begin

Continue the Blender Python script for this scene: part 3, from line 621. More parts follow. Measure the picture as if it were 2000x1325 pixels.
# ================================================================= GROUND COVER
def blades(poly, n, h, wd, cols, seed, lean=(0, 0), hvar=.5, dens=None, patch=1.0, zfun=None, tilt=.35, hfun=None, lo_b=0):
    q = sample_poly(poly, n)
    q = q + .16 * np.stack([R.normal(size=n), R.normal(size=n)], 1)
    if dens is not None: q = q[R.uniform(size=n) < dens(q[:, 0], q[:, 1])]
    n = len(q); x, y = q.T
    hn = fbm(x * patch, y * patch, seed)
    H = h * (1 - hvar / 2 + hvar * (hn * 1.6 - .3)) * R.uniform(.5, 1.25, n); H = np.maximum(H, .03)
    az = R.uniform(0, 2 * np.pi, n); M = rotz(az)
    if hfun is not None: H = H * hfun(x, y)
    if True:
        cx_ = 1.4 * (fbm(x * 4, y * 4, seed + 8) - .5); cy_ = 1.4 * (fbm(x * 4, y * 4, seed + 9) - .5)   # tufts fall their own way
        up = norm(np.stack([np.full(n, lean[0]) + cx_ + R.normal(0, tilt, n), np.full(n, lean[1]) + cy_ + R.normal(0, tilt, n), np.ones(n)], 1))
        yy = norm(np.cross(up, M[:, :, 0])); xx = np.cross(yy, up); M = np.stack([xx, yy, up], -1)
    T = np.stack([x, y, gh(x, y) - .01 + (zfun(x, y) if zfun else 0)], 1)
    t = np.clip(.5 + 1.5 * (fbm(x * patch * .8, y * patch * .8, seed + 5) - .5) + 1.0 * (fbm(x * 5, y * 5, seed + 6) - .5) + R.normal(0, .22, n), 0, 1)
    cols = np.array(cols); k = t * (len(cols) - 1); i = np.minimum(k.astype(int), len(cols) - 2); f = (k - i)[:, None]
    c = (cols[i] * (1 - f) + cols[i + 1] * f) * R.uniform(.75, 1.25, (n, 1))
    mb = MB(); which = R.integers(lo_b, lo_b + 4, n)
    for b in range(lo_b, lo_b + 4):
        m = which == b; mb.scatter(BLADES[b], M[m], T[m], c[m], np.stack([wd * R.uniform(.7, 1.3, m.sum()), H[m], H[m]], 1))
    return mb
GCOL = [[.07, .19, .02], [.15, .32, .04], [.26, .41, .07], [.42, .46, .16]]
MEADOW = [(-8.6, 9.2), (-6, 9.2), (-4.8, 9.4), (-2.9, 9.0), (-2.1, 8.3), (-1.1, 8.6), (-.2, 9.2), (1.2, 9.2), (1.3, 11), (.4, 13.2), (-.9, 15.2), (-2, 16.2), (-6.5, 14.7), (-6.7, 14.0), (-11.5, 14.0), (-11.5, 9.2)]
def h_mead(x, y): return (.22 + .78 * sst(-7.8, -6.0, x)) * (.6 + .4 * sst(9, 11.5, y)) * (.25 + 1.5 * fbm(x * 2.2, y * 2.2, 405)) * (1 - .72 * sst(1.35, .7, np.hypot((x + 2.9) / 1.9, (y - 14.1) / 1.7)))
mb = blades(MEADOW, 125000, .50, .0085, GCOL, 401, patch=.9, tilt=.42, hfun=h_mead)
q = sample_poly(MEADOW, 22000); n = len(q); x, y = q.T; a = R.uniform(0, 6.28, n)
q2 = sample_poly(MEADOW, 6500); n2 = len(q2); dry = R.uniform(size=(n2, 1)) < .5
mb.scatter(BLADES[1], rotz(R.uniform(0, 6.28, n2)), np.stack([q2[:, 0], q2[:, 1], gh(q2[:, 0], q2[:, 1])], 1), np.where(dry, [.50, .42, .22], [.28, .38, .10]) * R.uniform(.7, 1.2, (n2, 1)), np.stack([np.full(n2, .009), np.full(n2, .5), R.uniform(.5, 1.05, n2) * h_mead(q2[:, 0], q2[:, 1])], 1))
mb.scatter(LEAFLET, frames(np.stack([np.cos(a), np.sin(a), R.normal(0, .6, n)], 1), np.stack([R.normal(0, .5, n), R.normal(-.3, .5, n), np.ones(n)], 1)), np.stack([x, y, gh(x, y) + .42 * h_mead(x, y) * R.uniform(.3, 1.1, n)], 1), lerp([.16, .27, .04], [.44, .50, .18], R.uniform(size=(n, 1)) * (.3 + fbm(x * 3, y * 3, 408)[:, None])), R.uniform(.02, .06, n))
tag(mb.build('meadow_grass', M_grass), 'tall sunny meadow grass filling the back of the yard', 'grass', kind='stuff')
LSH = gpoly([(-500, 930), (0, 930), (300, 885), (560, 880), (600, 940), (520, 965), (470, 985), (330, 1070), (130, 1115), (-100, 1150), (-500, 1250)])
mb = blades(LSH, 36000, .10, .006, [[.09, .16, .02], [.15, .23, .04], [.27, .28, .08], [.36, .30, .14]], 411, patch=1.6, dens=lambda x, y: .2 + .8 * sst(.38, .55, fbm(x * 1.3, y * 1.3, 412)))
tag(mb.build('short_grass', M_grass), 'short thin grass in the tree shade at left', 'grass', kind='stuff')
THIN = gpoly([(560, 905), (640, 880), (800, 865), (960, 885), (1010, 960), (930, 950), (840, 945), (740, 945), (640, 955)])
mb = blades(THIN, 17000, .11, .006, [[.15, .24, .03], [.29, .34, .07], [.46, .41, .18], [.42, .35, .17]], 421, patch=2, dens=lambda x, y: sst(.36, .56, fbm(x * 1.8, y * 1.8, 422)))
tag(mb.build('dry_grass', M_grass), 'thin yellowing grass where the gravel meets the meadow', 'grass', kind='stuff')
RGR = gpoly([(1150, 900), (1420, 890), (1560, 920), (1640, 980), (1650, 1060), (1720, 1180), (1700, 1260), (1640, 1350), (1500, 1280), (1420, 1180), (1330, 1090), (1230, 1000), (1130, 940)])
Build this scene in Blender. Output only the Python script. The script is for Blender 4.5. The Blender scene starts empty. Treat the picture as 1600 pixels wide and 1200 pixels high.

end

_PROBLEM STATEMENT_. Quote the whole listing above, leaving nothing out.

_RESPONSE TO THIS TASK_.
Continue the Blender Python script for this scene: part 3, from line 621. More parts follow. Measure the picture as if it were 2000x1325 pixels.
# ================================================================= GROUND COVER
def blades(poly, n, h, wd, cols, seed, lean=(0, 0), hvar=.5, dens=None, patch=1.0, zfun=None, tilt=.35, hfun=None, lo_b=0):
    q = sample_poly(poly, n)
    q = q + .16 * np.stack([R.normal(size=n), R.normal(size=n)], 1)
    if dens is not None: q = q[R.uniform(size=n) < dens(q[:, 0], q[:, 1])]
    n = len(q); x, y = q.T
    hn = fbm(x * patch, y * patch, seed)
    H = h * (1 - hvar / 2 + hvar * (hn * 1.6 - .3)) * R.uniform(.5, 1.25, n); H = np.maximum(H, .03)
    az = R.uniform(0, 2 * np.pi, n); M = rotz(az)
    if hfun is not None: H = H * hfun(x, y)
    if True:
        cx_ = 1.4 * (fbm(x * 4, y * 4, seed + 8) - .5); cy_ = 1.4 * (fbm(x * 4, y * 4, seed + 9) - .5)   # tufts fall their own way
        up = norm(np.stack([np.full(n, lean[0]) + cx_ + R.normal(0, tilt, n), np.full(n, lean[1]) + cy_ + R.normal(0, tilt, n), np.ones(n)], 1))
        yy = norm(np.cross(up, M[:, :, 0])); xx = np.cross(yy, up); M = np.stack([xx, yy, up], -1)
    T = np.stack([x, y, gh(x, y) - .01 + (zfun(x, y) if zfun else 0)], 1)
    t = np.clip(.5 + 1.5 * (fbm(x * patch * .8, y * patch * .8, seed + 5) - .5) + 1.0 * (fbm(x * 5, y * 5, seed + 6) - .5) + R.normal(0, .22, n), 0, 1)
    cols = np.array(cols); k = t * (len(cols) - 1); i = np.minimum(k.astype(int), len(cols) - 2); f = (k - i)[:, None]
    c = (cols[i] * (1 - f) + cols[i + 1] * f) * R.uniform(.75, 1.25, (n, 1))
    mb = MB(); which = R.integers(lo_b, lo_b + 4, n)
    for b in range(lo_b, lo_b + 4):
        m = which == b; mb.scatter(BLADES[b], M[m], T[m], c[m], np.stack([wd * R.uniform(.7, 1.3, m.sum()), H[m], H[m]], 1))
    return mb
GCOL = [[.07, .19, .02], [.15, .32, .04], [.26, .41, .07], [.42, .46, .16]]
MEADOW = [(-8.6, 9.2), (-6, 9.2), (-4.8, 9.4), (-2.9, 9.0), (-2.1, 8.3), (-1.1, 8.6), (-.2, 9.2), (1.2, 9.2), (1.3, 11), (.4, 13.2), (-.9, 15.2), (-2, 16.2), (-6.5, 14.7), (-6.7, 14.0), (-11.5, 14.0), (-11.5, 9.2)]
def h_mead(x, y): return (.22 + .78 * sst(-7.8, -6.0, x)) * (.6 + .4 * sst(9, 11.5, y)) * (.25 + 1.5 * fbm(x * 2.2, y * 2.2, 405)) * (1 - .72 * sst(1.35, .7, np.hypot((x + 2.9) / 1.9, (y - 14.1) / 1.7)))
mb = blades(MEADOW, 125000, .50, .0085, GCOL, 401, patch=.9, tilt=.42, hfun=h_mead)
q = sample_poly(MEADOW, 22000); n = len(q); x, y = q.T; a = R.uniform(0, 6.28, n)
q2 = sample_poly(MEADOW, 6500); n2 = len(q2); dry = R.uniform(size=(n2, 1)) < .5
mb.scatter(BLADES[1], rotz(R.uniform(0, 6.28, n2)), np.stack([q2[:, 0], q2[:, 1], gh(q2[:, 0], q2[:, 1])], 1), np.where(dry, [.50, .42, .22], [.28, .38, .10]) * R.uniform(.7, 1.2, (n2, 1)), np.stack([np.full(n2, .009), np.full(n2, .5), R.uniform(.5, 1.05, n2) * h_mead(q2[:, 0], q2[:, 1])], 1))
mb.scatter(LEAFLET, frames(np.stack([np.cos(a), np.sin(a), R.normal(0, .6, n)], 1), np.stack([R.normal(0, .5, n), R.normal(-.3, .5, n), np.ones(n)], 1)), np.stack([x, y, gh(x, y) + .42 * h_mead(x, y) * R.uniform(.3, 1.1, n)], 1), lerp([.16, .27, .04], [.44, .50, .18], R.uniform(size=(n, 1)) * (.3 + fbm(x * 3, y * 3, 408)[:, None])), R.uniform(.02, .06, n))
tag(mb.build('meadow_grass', M_grass), 'tall sunny meadow grass filling the back of the yard', 'grass', kind='stuff')
LSH = gpoly([(-500, 930), (0, 930), (300, 885), (560, 880), (600, 940), (520, 965), (470, 985), (330, 1070), (130, 1115), (-100, 1150), (-500, 1250)])
mb = blades(LSH, 36000, .10, .006, [[.09, .16, .02], [.15, .23, .04], [.27, .28, .08], [.36, .30, .14]], 411, patch=1.6, dens=lambda x, y: .2 + .8 * sst(.38, .55, fbm(x * 1.3, y * 1.3, 412)))
tag(mb.build('short_grass', M_grass), 'short thin grass in the tree shade at left', 'grass', kind='stuff')
THIN = gpoly([(560, 905), (640, 880), (800, 865), (960, 885), (1010, 960), (930, 950), (840, 945), (740, 945), (640, 955)])
mb = blades(THIN, 17000, .11, .006, [[.15, .24, .03], [.29, .34, .07], [.46, .41, .18], [.42, .35, .17]], 421, patch=2, dens=lambda x, y: sst(.36, .56, fbm(x * 1.8, y * 1.8, 422)))
tag(mb.build('dry_grass', M_grass), 'thin yellowing grass where the gravel meets the meadow', 'grass', kind='stuff')
RGR = gpoly([(1150, 900), (1420, 890), (1560, 920), (1640, 980), (1650, 1060), (1720, 1180), (1700, 1260), (1640, 1350), (1500, 1280), (1420, 1180), (1330, 1090), (1230, 1000), (1130, 940)])
Build this scene in Blender. Output only the Python script. The script is for Blender 4.5. The Blender scene starts empty. Treat the picture as 1600 pixels wide and 1200 pixels high.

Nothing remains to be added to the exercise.